Task brief: Restate the whole listing word for word. Pictures are left out.

Information supplied:
--*--
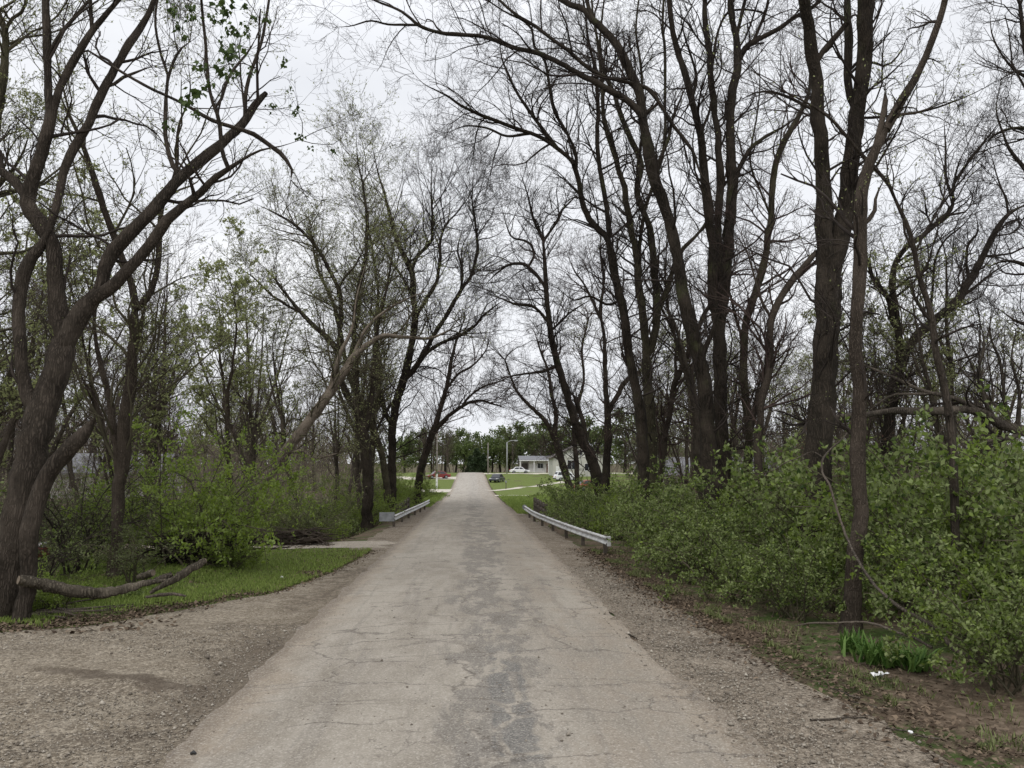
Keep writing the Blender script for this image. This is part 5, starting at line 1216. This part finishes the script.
wall_box(h1, 'wall', M['siding_white'], 2.0, 10.5, 0, 8, -.3, 2.8)
wall_box(h1, 'porch_wall', M['siding_cream'], 0, 2.0, 1.5, 8, -.3, 2.7)
m = MB(); m.box(-.5, 11, -1.6, 0, 2.8, 3.0); m.build('porch_roof', M['white_paint'], h1, .02)
for xx in (-.2, 3.2, 6.8, 10.6): m = MB(); m.box(xx - .09, xx + .09, -1.5, -1.32, -.3, 2.8); m.build('post', M['white_paint'], h1)
gable_x(h1, M['shingle'], -.1, 10.5, -.1, 8.1, 3.02, .9)
window(h1, 4.2, 5.6, 0, 1.0, 2.2); window(h1, 8.2, 9.6, 0, 1.0, 2.2)
m = MB(); m.box(6.4, 7.3, -.05, .02, -.1, 2.1); d_ = m.build('door', M['brick'], h1); m = MB(); m.box(7.12, 7.18, -.10, -.05, .95, 1.05); m.build('handle', M['galv'], d_)
m = MB(); m.box(.2, 1.8, 1.42, 1.52, -.1, 2.2); m.build('garage_door', M['shingle_brown'], h1)
x0 = XX(553, 160); h2 = thing('house', 'tall cream house with a wide gable and dark window behind the white van-like car', 'house', (x0, 160, htf(x0, 160)))
wall_box(h2, 'wall', M['siding_cream'], 0, 11, 0, 9, -.3, 3.9); gable_y(h2, M['shingle_brown'], 0, 11, 0, 9, 3.9, 2.6, .5, M['siding_white'])
window(h2, 3.0, 4.8, 0, 1.5, 3.3); window(h2, 6.6, 8.2, 0, 1.2, 2.6); window(h2, 4.9, 6.1, 0, 4.4, 5.3)
m = MB(); m.box(.6, 1.5, -.05, .02, -.1, 2.1); m.build('door', M['white_paint'], h2)
x0 = XX(652, 100); h3 = thing('house', 'long low house with a grey shingle roof seen between the trunks on the right', 'house', (x0, 100, htf(x0, 100)))
wall_box(h3, 'wall', M['brick'], 0, 17, 0, 9, -.5, 2.6); gable_x(h3, M['shingle'], 0, 17, 0, 9, 2.6, 2.0, .6, M['siding_cream'])
window(h3, 1.5, 3.2, 0, .9, 2.1); window(h3, 5.5, 8.0, 0, .9, 2.1); window(h3, 12.5, 14.2, 0, .9, 2.1)
m = MB(); m.box(9.6, 10.6, -.05, .02, -.2, 2.1); m.build('door', M['white_paint'], h3)
x0 = XX(52, 92); h4 = thing('house', 'pale grey house glimpsed through the woods at far left', 'house', (x0, 92, htf(x0, 92)))
wall_box(h4, 'wall', M['siding_cream'], 0, 12, 0, 8, -.5, 2.8); gable_x(h4, M['shingle'], 0, 12, 0, 8, 2.8, 2.0, .5, M['siding_cream'])
window(h4, 2, 3.4, 0, .9, 2.1); window(h4, 7.8, 9.4, 0, .9, 2.1); m = MB(); m.box(5, 6, -.05, .02, -.2, 2.1); m.build('door', M['white_paint'], h4)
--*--
Answer below:
Keep writing the Blender script for this image. This is part 5, starting at line 1216. This part finishes the script.
wall_box(h1, 'wall', M['siding_white'], 2.0, 10.5, 0, 8, -.3, 2.8)
wall_box(h1, 'porch_wall', M['siding_cream'], 0, 2.0, 1.5, 8, -.3, 2.7)
m = MB(); m.box(-.5, 11, -1.6, 0, 2.8, 3.0); m.build('porch_roof', M['white_paint'], h1, .02)
for xx in (-.2, 3.2, 6.8, 10.6): m = MB(); m.box(xx - .09, xx + .09, -1.5, -1.32, -.3, 2.8); m.build('post', M['white_paint'], h1)
gable_x(h1, M['shingle'], -.1, 10.5, -.1, 8.1, 3.02, .9)
window(h1, 4.2, 5.6, 0, 1.0, 2.2); window(h1, 8.2, 9.6, 0, 1.0, 2.2)
m = MB(); m.box(6.4, 7.3, -.05, .02, -.1, 2.1); d_ = m.build('door', M['brick'], h1); m = MB(); m.box(7.12, 7.18, -.10, -.05, .95, 1.05); m.build('handle', M['galv'], d_)
m = MB(); m.box(.2, 1.8, 1.42, 1.52, -.1, 2.2); m.build('garage_door', M['shingle_brown'], h1)
x0 = XX(553, 160); h2 = thing('house', 'tall cream house with a wide gable and dark window behind the white van-like car', 'house', (x0, 160, htf(x0, 160)))
wall_box(h2, 'wall', M['siding_cream'], 0, 11, 0, 9, -.3, 3.9); gable_y(h2, M['shingle_brown'], 0, 11, 0, 9, 3.9, 2.6, .5, M['siding_white'])
window(h2, 3.0, 4.8, 0, 1.5, 3.3); window(h2, 6.6, 8.2, 0, 1.2, 2.6); window(h2, 4.9, 6.1, 0, 4.4, 5.3)
m = MB(); m.box(.6, 1.5, -.05, .02, -.1, 2.1); m.build('door', M['white_paint'], h2)
x0 = XX(652, 100); h3 = thing('house', 'long low house with a grey shingle roof seen between the trunks on the right', 'house', (x0, 100, htf(x0, 100)))
wall_box(h3, 'wall', M['brick'], 0, 17, 0, 9, -.5, 2.6); gable_x(h3, M['shingle'], 0, 17, 0, 9, 2.6, 2.0, .6, M['siding_cream'])
window(h3, 1.5, 3.2, 0, .9, 2.1); window(h3, 5.5, 8.0, 0, .9, 2.1); window(h3, 12.5, 14.2, 0, .9, 2.1)
m = MB(); m.box(9.6, 10.6, -.05, .02, -.2, 2.1); m.build('door', M['white_paint'], h3)
x0 = XX(52, 92); h4 = thing('house', 'pale grey house glimpsed through the woods at far left', 'house', (x0, 92, htf(x0, 92)))
wall_box(h4, 'wall', M['siding_cream'], 0, 12, 0, 8, -.5, 2.8); gable_x(h4, M['shingle'], 0, 12, 0, 8, 2.8, 2.0, .5, M['siding_cream'])
window(h4, 2, 3.4, 0, .9, 2.1); window(h4, 7.8, 9.4, 0, .9, 2.1); m = MB(); m.box(5, 6, -.05, .02, -.2, 2.1); m.build('door', M['white_paint'], h4)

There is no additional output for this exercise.